What to Do If You Feel Stuck in Your Career

September 1, 2016, 3:43 PM UTC
Peter Cade — Getty Images

The Fortune 500 Insiders Network is an online community where top executives from the Fortune 500 share ideas and offer leadership advice with Fortune’s global audience. Beth Brady, senior vice president and chief marketing officer of Principal, has answered the question: “How do you move ahead when you feel stuck in your career?”

You know the story: You go to college, get a degree, and take a job that makes you happy and pays the bills. Then, after years of success, you feel you’re ready for the next move. If you feel stuck at this point, going forward in your career often means switching industries.

That’s what I did. My path to becoming a chief marketing officer was not a straight line. I began in the consumer goods industry, which I loved, but eventually realized I wasn’t developing the digital and data analytics skills needed to realize my dream of becoming a chief marketing officer. With that in mind, I moved into the financial services sector.

Here’s how you can move ahead in your career if you feel stuck:

Take stock of your assets

Do you have the strengths and skills necessary to be competitive in your industry? If not, create a plan to get to the next level. There are plenty of resources available to help you, such as mentoring groups and industry associations for networking. Career-advice books, such as What Color Is Your Parachute?, can help you figure out your strengths, so you can focus on using them.

I was told early in my career to spend 90% of my time doing what I’m good at and only 10% on what I’m not. You’ll move forward faster when you’re using and developing your strengths. And you can add to them by learning new skills along the way.
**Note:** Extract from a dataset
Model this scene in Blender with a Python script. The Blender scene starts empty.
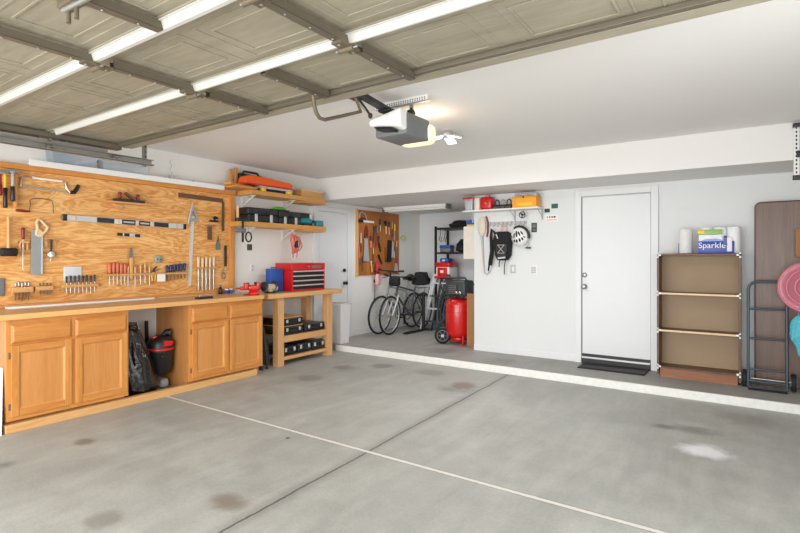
import bpy, bmesh, math, random
from mathutils import Vector, Matrix, Euler
R = random.Random(7)
PI = math.pi
COL = bpy.context.scene.collection

# ------------------------------------------------------------------ materials
def nodes_of(name):
    m = bpy.data.materials.new(name); m.use_nodes = True
    nt = m.node_tree
    return m, nt, nt.nodes['Principled BSDF']
def rgb(c):
    # sRGB 0-255 -> linear
    def f(v):
        v /= 255.0
        return v/12.92 if v <= .04045 else ((v+.055)/1.055)**2.4
    return (f(c[0]), f(c[1]), f(c[2]), 1)
def node(nt, t, **kw):
    n = nt.nodes.new(t)
    for k, v in kw.items():
        if k in n.inputs.keys(): n.inputs[k].default_value = v
        else: setattr(n, k, v)
    return n
def mat(name, c, rough=.5, metal=0., var=.07, scale=14., bump=0., coat=0., emit=None, es=0.):
    m, nt, b = nodes_of(name)
    tc = node(nt, 'ShaderNodeTexCoord')
    nz = node(nt, 'ShaderNodeTexNoise', Scale=scale, Detail=4.)
    nt.links.new(tc.outputs['Object'], nz.inputs['Vector'])
    mr = node(nt, 'ShaderNodeMapRange'); mr.inputs['To Min'].default_value = 1-var; mr.inputs['To Max'].default_value = 1+var
    nt.links.new(nz.outputs['Fac'], mr.inputs['Value'])
    mx = node(nt, 'ShaderNodeVectorMath', operation='MULTIPLY')
    mx.inputs[0].default_value = rgb(c)[:3]
    nt.links.new(mr.outputs['Result'], mx.inputs[1])
    nt.links.new(mx.outputs['Vector'], b.inputs['Base Color'])
    b.inputs['Roughness'].default_value = rough; b.inputs['Metallic'].default_value = metal
    if coat: b.inputs['Coat Weight'].default_value = coat
    if bump:
        bp = node(nt, 'ShaderNodeBump', Strength=min(bump, 1.), Distance=.018 if 'liner' in name else .01)
        nt.links.new(nz.outputs['Fac'], bp.inputs['Height']); nt.links.new(bp.outputs['Normal'], b.inputs['Normal'])
    if emit:
        b.inputs['Emission Color'].default_value = rgb(emit); b.inputs['Emission Strength'].default_value = es
    return m
def wood(name, c1, c2, axis='z', fine=40., stretch=14., rough=.42, dist=2., mid=.5, rings=0.):
    m, nt, b = nodes_of(name)
    tc = node(nt, 'ShaderNodeTexCoord'); mp = node(nt, 'ShaderNodeMapping')
    s = [1., 1., 1.]; s['xyz'.index(axis)] = 1/stretch
    mp.inputs['Scale'].default_value = s
    nt.links.new(tc.outputs['Object'], mp.inputs['Vector'])
    nz = node(nt, 'ShaderNodeTexNoise', Scale=fine, Detail=6., Roughness=.65, Distortion=dist)
    nt.links.new(mp.outputs['Vector'], nz.inputs['Vector'])
    big = node(nt, 'ShaderNodeTexNoise', Scale=fine/6, Detail=3., Distortion=dist*.6)
    nt.links.new(mp.outputs['Vector'], big.inputs['Vector'])
    mix = node(nt, 'ShaderNodeMath', operation='ADD')
    nt.links.new(nz.outputs['Fac'], mix.inputs[0]); nt.links.new(big.outputs['Fac'], mix.inputs[1])
    src = mix.outputs[0]
    if rings:   # cathedral figure of rotary cut plywood
        w = node(nt, 'ShaderNodeMath', operation='MULTIPLY'); w.inputs[1].default_value = rings
        nt.links.new(big.outputs['Fac'], w.inputs[0])
        sn = node(nt, 'ShaderNodeMath', operation='SINE'); nt.links.new(w.outputs[0], sn.inputs[0])
        ma = node(nt, 'ShaderNodeMath', operation='MULTIPLY_ADD'); ma.inputs[1].default_value = .17
        nt.links.new(sn.outputs[0], ma.inputs[0]); nt.links.new(mix.outputs[0], ma.inputs[2]); src = ma.outputs[0]
    mr = node(nt, 'ShaderNodeMapRange'); mr.inputs['From Min'].default_value = 2*mid-.32; mr.inputs['From Max'].default_value = 2*mid+.32
    nt.links.new(src, mr.inputs['Value'])
    cr = node(nt, 'ShaderNodeValToRGB')
    cr.color_ramp.elements[0].color = rgb(c1); cr.color_ramp.elements[1].color = rgb(c2)
    nt.links.new(mr.outputs['Result'], cr.inputs['Fac'])
    nt.links.new(cr.outputs['Color'], b.inputs['Base Color'])
    b.inputs['Roughness'].default_value = rough
    bp = node(nt, 'ShaderNodeBump', Strength=.06, Distance=.01)
    nt.links.new(nz.outputs['Fac'], bp.inputs['Height']); nt.links.new(bp.outputs['Normal'], b.inputs['Normal'])
    return m
def concrete(name, base, lines=False, spots=()):
    m, nt, b = nodes_of(name)
    tc = node(nt, 'ShaderNodeTexCoord')
    L = nt.links.new
    def noise(sc, det=6., rough=.6, dist=0.):
        n = node(nt, 'ShaderNodeTexNoise', Scale=sc, Detail=det, Roughness=rough, Distortion=dist); L(tc.outputs['Object'], n.inputs['Vector']); return n.outputs['Fac']
    def math_(op, a, bb, c=None):
        n = node(nt, 'ShaderNodeMath', operation=op)
        for i, v in enumerate((a, bb, c)):
            if v is None: continue
            if isinstance(v, (int, float)): n.inputs[i].default_value = v
            else: L(v, n.inputs[i])
        return n.outputs[0]
    def ramp(v, a, bb, lo, hi):
        n = node(nt, 'ShaderNodeMapRange', interpolation_type='SMOOTHSTEP')
        for i, x in zip(('From Min', 'From Max', 'To Min', 'To Max'), (a, bb, lo, hi)): n.inputs[i].default_value = x
        L(v, n.inputs['Value']); return n.outputs['Result']
    n1, n2, n3 = noise(.75, 5, .55, .8), noise(5., 8, .65), noise(55., 4)
    st = node(nt, 'ShaderNodeTexNoise', Scale=3., Detail=7., Roughness=.7, Distortion=.6); mpp = node(nt, 'ShaderNodeMapping'); mpp.inputs['Scale'].default_value = (1.6, .35, 1.); mpp.inputs['Rotation'].default_value = (0, 0, .5); L(tc.outputs['Object'], mpp.inputs['Vector']); L(mpp.outputs['Vector'], st.inputs['Vector'])
    f = math_('MULTIPLY', ramp(n1, .3, .7, .90, 1.06), ramp(st.outputs['Fac'], .3, .7, .91, 1.06))
    f = math_('MULTIPLY', f, ramp(n2, .32, .68, .92, 1.06))
    f = math_('MULTIPLY', f, ramp(n3, .25, .75, .93, 1.06))
    sep = node(nt, 'ShaderNodeSeparateXYZ'); L(tc.outputs['Object'], sep.inputs[0])
    X, Y = sep.outputs['X'], sep.outputs['Y']
    col = node(nt, 'ShaderNodeVectorMath', operation='MULTIPLY'); col.inputs[0].default_value = rgb(base)[:3]
    L(f, col.inputs[1]); cur = col.outputs['Vector']
    def blend(fac, c):
        nonlocal cur
        mx = node(nt, 'ShaderNodeMix', data_type='RGBA'); L(fac, mx.inputs['Factor']); L(cur, mx.inputs[6]); mx.inputs[7].default_value = rgb(c); cur = mx.outputs[2]
    wob = noise(2.6, 6, .65, .5)
    for (sx, sy, r, c, amt, asp) in spots:
        dx = math_('SUBTRACT', X, sx); dy = math_('MULTIPLY', math_('SUBTRACT', Y, sy), asp)
        d = math_('SQRT', math_('ADD', math_('MULTIPLY', dx, dx), math_('MULTIPLY', dy, dy)), 0)
        d = math_('ADD', d, math_('MULTIPLY', math_('SUBTRACT', wob, .5), r*1.8))
        blend(ramp(d, r*.25, r, amt, 0.), c)
    if lines:
        w = math_('MULTIPLY', math_('SUBTRACT', noise(1.5, 3), .5), .05)
        w2 = math_('MULTIPLY', math_('SUBTRACT', noise(30., 3), .5), .014)
        xx = math_('ADD', X, math_('MULTIPLY', Y, .038))
        d = math_('ABSOLUTE', math_('ADD', math_('ADD', math_('SUBTRACT', xx, -2.178), w), w2), 0)
        blend(ramp(d, .02, .09, .22, 0.), (90, 86, 80))
        blend(ramp(d, .004, .012, .8, 0.), (62, 60, 58))
        d = math_('ABSOLUTE', math_('ADD', math_('SUBTRACT', Y, 2.905), w2), 0)
        blend(ramp(d, .02, .026, .55, 0.), (100, 97, 92))
        blend(ramp(d, .013, .019, 1., 0.), (216, 213, 204))
    L(cur, b.inputs['Base Color'])
    L(ramp(n2, .3, .7, .5, .68), b.inputs['Roughness'])
    bp = node(nt, 'ShaderNodeBump', Strength=.12, Distance=.01); L(n3, bp.inputs['Height']); L(bp.outputs['Normal'], b.inputs['Normal'])
    return m
def clear(name, c, alpha=.3, rough=.12):
    m = mat(name, c, rough)
    m.node_tree.nodes['Principled BSDF'].inputs['Alpha'].default_value = alpha
    return m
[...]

Try something completely different

You can round out your skill set by taking a job that exposes you to something you haven’t done before. For example, I am now in a company that is steeped in big data and analytics, allowing me to strengthen and expand my research chops. Working as a general manager early in my career, I didn’t have an opportunity to immerse myself in learning technical skills.

You’ll be amazed by how well your skills transfer. Your new employer will find value in your fresh perspective, because you bring new knowledge, processes, and skills to the table. My consumer-focused perspective was invaluable when transitioning from a consumer packaged goods company to a financial services company, since most of those organizations do not put as much emphasis on the end user.

Do community service

Volunteering is an excellent way to learn new skills and demonstrate your expertise. Nonprofit organizations are more willing to allow you to do something in which you may not be an expert. My first volunteer work was creating a big event with the Special Olympics. The leadership experience I gained in that role helped me when I later led sponsorship activities for General Mills.

Most importantly, to move ahead you need to have a strong passion for your role. Make sure you do things that will allow you to work on projects related to your passion. I love creating advertising, events, and content to help consumers make the right financial decisions. In our cluttered world, consumers will pass right over you if you’re not interesting and clear. My passion for my work motivates me to make an impact.